→ TASK DIRECTIONS: It is required that all of the data be written out exactly.

→ DATASET SECTION:
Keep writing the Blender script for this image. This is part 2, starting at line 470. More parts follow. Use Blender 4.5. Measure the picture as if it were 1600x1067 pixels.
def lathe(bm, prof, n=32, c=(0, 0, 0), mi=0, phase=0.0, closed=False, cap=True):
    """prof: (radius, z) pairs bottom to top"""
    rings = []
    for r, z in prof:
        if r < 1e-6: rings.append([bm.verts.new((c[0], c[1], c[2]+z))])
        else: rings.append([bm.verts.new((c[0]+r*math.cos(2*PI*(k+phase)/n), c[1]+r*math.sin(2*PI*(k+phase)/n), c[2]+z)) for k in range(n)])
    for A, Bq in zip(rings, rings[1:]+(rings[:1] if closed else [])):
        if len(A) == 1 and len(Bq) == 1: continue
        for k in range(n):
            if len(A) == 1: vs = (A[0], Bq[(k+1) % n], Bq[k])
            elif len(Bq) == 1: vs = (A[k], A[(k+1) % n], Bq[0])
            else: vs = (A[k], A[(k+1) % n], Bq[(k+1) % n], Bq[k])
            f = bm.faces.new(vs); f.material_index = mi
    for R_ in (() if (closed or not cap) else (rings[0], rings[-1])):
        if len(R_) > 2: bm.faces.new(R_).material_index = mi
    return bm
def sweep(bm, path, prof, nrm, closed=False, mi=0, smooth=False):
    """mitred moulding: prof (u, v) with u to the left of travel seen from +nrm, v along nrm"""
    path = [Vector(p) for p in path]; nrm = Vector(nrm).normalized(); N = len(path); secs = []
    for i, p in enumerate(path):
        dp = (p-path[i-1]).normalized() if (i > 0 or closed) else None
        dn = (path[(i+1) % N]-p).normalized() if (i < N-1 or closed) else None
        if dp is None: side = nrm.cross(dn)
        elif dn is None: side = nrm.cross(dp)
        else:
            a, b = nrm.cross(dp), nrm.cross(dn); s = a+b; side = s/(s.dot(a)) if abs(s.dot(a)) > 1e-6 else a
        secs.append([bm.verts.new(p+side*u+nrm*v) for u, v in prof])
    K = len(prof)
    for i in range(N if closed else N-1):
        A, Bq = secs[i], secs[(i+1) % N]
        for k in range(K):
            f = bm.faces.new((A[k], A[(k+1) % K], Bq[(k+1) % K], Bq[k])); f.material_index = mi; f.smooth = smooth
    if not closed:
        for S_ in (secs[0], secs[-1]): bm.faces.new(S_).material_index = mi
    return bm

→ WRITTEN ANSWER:
Keep writing the Blender script for this image. This is part 2, starting at line 470. More parts follow. Use Blender 4.5. Measure the picture as if it were 1600x1067 pixels.
def lathe(bm, prof, n=32, c=(0, 0, 0), mi=0, phase=0.0, closed=False, cap=True):
    """prof: (radius, z) pairs bottom to top"""
    rings = []
    for r, z in prof:
        if r < 1e-6: rings.append([bm.verts.new((c[0], c[1], c[2]+z))])
        else: rings.append([bm.verts.new((c[0]+r*math.cos(2*PI*(k+phase)/n), c[1]+r*math.sin(2*PI*(k+phase)/n), c[2]+z)) for k in range(n)])
    for A, Bq in zip(rings, rings[1:]+(rings[:1] if closed else [])):
        if len(A) == 1 and len(Bq) == 1: continue
        for k in range(n):
            if len(A) == 1: vs = (A[0], Bq[(k+1) % n], Bq[k])
            elif len(Bq) == 1: vs = (A[k], A[(k+1) % n], Bq[0])
            else: vs = (A[k], A[(k+1) % n], Bq[(k+1) % n], Bq[k])
            f = bm.faces.new(vs); f.material_index = mi
    for R_ in (() if (closed or not cap) else (rings[0], rings[-1])):
        if len(R_) > 2: bm.faces.new(R_).material_index = mi
    return bm
def sweep(bm, path, prof, nrm, closed=False, mi=0, smooth=False):
    """mitred moulding: prof (u, v) with u to the left of travel seen from +nrm, v along nrm"""
    path = [Vector(p) for p in path]; nrm = Vector(nrm).normalized(); N = len(path); secs = []
    for i, p in enumerate(path):
        dp = (p-path[i-1]).normalized() if (i > 0 or closed) else None
        dn = (path[(i+1) % N]-p).normalized() if (i < N-1 or closed) else None
        if dp is None: side = nrm.cross(dn)
        elif dn is None: side = nrm.cross(dp)
        else:
            a, b = nrm.cross(dp), nrm.cross(dn); s = a+b; side = s/(s.dot(a)) if abs(s.dot(a)) > 1e-6 else a
        secs.append([bm.verts.new(p+side*u+nrm*v) for u, v in prof])
    K = len(prof)
    for i in range(N if closed else N-1):
        A, Bq = secs[i], secs[(i+1) % N]
        for k in range(K):
            f = bm.faces.new((A[k], A[(k+1) % K], Bq[(k+1) % K], Bq[k])); f.material_index = mi; f.smooth = smooth
    if not closed:
        for S_ in (secs[0], secs[-1]): bm.faces.new(S_).material_index = mi
    return bm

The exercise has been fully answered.